Saturday, November 14, 2009

Fucked up my plans again through the same incredible ineptitude. Will be taking school slower in light of magnificently bombing this fucking Logic paper. I could theoretically fix it, but my test scores, along with looking at the rubric for the position paper, shows I'm not getting it. I'm extremely disappointed. It was just one more class in my workload, and I'm still not doing as well as I did in the summer. I don't understand how I can't handle the same work as anyone else. If I had the words, if I thought I could form the arguments at all, I'd still be working on it.
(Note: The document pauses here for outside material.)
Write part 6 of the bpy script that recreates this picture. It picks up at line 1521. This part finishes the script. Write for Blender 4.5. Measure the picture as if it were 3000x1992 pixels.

Switching the argument means starting back at zero and going to three thousand words and brand new sources, which, between now and Wednesday is infeasible because of the fact I need to study for two tests in Japanese-- yeah, for some reason, two in the same week. I'm not doing poorly there, but I can't afford to skimp on studying anymore. There's no time, there aren't enough words, there's no inspiration. I really like Logic, too, which breaks my heart to know I suck at it so much. Kind of like my sketching class. History repeats itself, and I'm sort of hoping it's not going to continue as a trend-- that is, doing terribly at the things I enjoy.

Addendum- I also forgot to check in on Bear like I said I would. It's been a pretty good week for being a giant waste of flesh.

1 comment:

  1. I think we both need something REALLY GOOD, and maybe really fun, to happen. Amen? (No idea what, just now, though.)